Chuck Hagel, a former secretary of defense in President Obama's administration, was quick to distance himself from the administration's handling of Syria in an interview with CNN's Wolf Blitzer, on Thursday.
Hagel refused to defend President Obama's handling of the situation in Syria. Blitzer continued pressing eventually asking, "So what should the U.S. do now?"
"Well, I think the reality is you're not going to unwind what just happened," Hagel responded. "Leave it to the historians on who was right, who was wrong, and how it came out."
Hagel followed up with his thoughts on how Syria should be handled. "Now with a new president, a new administration coming into power in 35 days we've got to figure out some ways how we the United States can play some kind of role here in trying to stop the suffering and the slaughter," said Hagel.
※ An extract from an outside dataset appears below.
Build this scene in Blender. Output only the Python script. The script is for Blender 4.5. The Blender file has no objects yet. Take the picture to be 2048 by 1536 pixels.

"You can continue with proxy wars. The Russians put people in, the Iranians, the Turks are there, the Turks are now outside of Mosul, the Turkish forces, and they're in Syria. We're in both places, Hagel continued. "You can continue that, but we've got to get this elevated to some stability, where it is going to have to include the Russians and the Iranians in the middle east. But we've also got to realize NATO is not going to fix it. It has to come from the middle east."
Hagel served as secretary of defense in the Obama administration from 2013-2015. He was previously a Republican U.S. Senator from Nebraska.